Moreover, there is a sharp division among the Left leaders about rebuilding relations with us. Let me tell you that at this juncture, if anybody is keen to see the Congress and the Left coming together in the context of government formation at the Centre, it is the state CPI-M. The CPI-M leaders of our state are not comfortable with our new alliance with the TC. Already, this alliance has been able to change the political equilibrium of the state in our favour. Now, they are afraid of facing us in the coming elections. They will be happy to see our alliance break. They are trying to sell this idea to their central leaders. It is again a battle of the Bengal CPI-M against Karat and his group at the Centre.

So, you consider this as within the realm of possibility?

No, I did not mean that. Just because a few CPI-M leaders are keen to see this happen doesn't mean the situation will develop along those lines. On the contrary, it is the Left parties, which are desperate to save themselves from becoming irrelevant at the national level. Since they are now getting weaker and weaker in West Bengal and Kerala, they are desperate to piggy-ride some regional parties to make their presence felt in national politics. That is the so-called Third Front for you. For them, no one is an untouchable now. This will give rise to a serious problem for the Left workers and sympathisers in the state.

There is a lot of anger among Congress workers in south Bengal for the step-motherly treatment by the alliance partner while distributing seats for these elections.

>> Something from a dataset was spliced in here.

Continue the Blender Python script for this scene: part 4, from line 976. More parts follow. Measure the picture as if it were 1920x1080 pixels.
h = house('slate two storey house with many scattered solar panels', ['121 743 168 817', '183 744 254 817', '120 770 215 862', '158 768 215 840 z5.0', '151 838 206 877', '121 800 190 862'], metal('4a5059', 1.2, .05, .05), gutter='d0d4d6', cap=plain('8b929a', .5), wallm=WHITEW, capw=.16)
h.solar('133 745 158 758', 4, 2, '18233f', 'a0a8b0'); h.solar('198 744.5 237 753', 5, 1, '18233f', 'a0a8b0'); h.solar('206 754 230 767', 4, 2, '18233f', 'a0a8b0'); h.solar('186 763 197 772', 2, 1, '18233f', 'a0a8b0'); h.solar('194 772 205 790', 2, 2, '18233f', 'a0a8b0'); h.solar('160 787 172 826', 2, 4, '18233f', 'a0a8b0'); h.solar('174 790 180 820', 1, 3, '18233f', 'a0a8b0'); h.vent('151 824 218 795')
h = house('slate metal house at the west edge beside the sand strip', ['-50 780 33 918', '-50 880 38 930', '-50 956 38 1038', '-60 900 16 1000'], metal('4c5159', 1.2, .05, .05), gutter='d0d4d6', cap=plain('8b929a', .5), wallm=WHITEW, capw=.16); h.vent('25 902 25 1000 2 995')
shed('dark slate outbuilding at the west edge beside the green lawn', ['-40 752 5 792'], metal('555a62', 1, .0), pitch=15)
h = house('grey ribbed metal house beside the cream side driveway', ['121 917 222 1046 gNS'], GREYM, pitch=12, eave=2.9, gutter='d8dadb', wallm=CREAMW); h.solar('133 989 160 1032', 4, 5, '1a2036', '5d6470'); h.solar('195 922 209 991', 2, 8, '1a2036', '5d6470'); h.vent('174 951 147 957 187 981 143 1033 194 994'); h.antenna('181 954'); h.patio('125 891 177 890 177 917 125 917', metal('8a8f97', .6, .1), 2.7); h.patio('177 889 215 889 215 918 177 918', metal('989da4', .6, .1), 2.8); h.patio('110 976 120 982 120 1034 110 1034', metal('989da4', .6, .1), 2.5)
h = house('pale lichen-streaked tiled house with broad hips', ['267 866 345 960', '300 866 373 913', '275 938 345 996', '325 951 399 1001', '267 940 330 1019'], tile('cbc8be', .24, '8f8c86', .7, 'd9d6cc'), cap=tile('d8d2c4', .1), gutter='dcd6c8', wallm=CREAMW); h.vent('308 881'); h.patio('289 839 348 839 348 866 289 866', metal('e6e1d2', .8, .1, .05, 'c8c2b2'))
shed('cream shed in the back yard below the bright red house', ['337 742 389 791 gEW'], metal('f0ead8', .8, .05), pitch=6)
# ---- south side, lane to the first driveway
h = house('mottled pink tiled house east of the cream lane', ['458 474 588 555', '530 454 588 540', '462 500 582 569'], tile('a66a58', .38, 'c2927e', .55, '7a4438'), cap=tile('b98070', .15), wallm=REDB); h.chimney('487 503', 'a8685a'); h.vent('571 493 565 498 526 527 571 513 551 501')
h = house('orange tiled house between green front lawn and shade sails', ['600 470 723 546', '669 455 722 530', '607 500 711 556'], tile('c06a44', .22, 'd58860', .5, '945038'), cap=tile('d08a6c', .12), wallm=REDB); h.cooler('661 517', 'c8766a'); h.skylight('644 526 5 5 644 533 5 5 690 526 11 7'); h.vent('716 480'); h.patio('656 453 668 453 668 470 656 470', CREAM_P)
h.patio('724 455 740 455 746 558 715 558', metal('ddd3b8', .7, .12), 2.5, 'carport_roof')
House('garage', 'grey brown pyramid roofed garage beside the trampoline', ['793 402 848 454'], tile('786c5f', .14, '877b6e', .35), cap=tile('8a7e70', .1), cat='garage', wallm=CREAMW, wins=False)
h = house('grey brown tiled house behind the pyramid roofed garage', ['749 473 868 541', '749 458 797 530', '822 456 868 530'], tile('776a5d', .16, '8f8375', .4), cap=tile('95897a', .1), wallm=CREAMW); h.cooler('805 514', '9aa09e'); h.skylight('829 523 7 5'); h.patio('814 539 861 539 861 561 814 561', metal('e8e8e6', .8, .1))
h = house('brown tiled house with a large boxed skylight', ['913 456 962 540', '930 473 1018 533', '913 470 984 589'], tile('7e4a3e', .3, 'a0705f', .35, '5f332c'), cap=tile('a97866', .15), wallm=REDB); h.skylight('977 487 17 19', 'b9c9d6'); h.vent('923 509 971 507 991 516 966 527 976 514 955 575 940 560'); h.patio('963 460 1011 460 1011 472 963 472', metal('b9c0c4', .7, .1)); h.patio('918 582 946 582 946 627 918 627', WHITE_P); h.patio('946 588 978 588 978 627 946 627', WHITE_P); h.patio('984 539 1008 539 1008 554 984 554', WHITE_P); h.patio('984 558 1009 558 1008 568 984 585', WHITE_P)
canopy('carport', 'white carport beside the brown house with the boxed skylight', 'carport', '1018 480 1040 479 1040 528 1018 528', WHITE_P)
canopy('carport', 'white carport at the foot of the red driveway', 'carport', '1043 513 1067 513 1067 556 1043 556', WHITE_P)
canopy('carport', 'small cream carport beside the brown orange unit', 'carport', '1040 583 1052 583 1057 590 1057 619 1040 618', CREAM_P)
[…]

How do you visualise your "united front" working against the Left in West Bengal in the coming days?

We are hopeful that in the coming days, our relationship with the TC will be consolidated further. Though I admit that before that happens, we need to fine-tune our arrangement realistically.

What do you mean by 'realistically'?

It has to be understood in the context of the present political situation. Politics in Bengal is in a fluid state. We must assess the present situation realistically. In the Lok Sabha elections, we had a seat adjustment with the TC. Now, we need to bring more accuracy, some fine-tuning in deciding who should get which seat (in the Assembly elections due in 2011).

If our (Congress and TC's) common goal is to defeat the Left in the assembly elections and put a stop to the Left misrule in the state, we must reduce our differences quickly and correct some of the anomalies at the grassroot level. I only hope that the leaders of both the Congress and the TC act together to reduce the differences.

Next month, we will be engaged in another round of electoral battle with the Left when 19 municipalities go to polls. So, we must not delay that process. Most important is that we need to keep our focus on the assembly elections in 2011. The alliance must be strengthened based on political realities to achieve our cherished goal (for defeating the Left).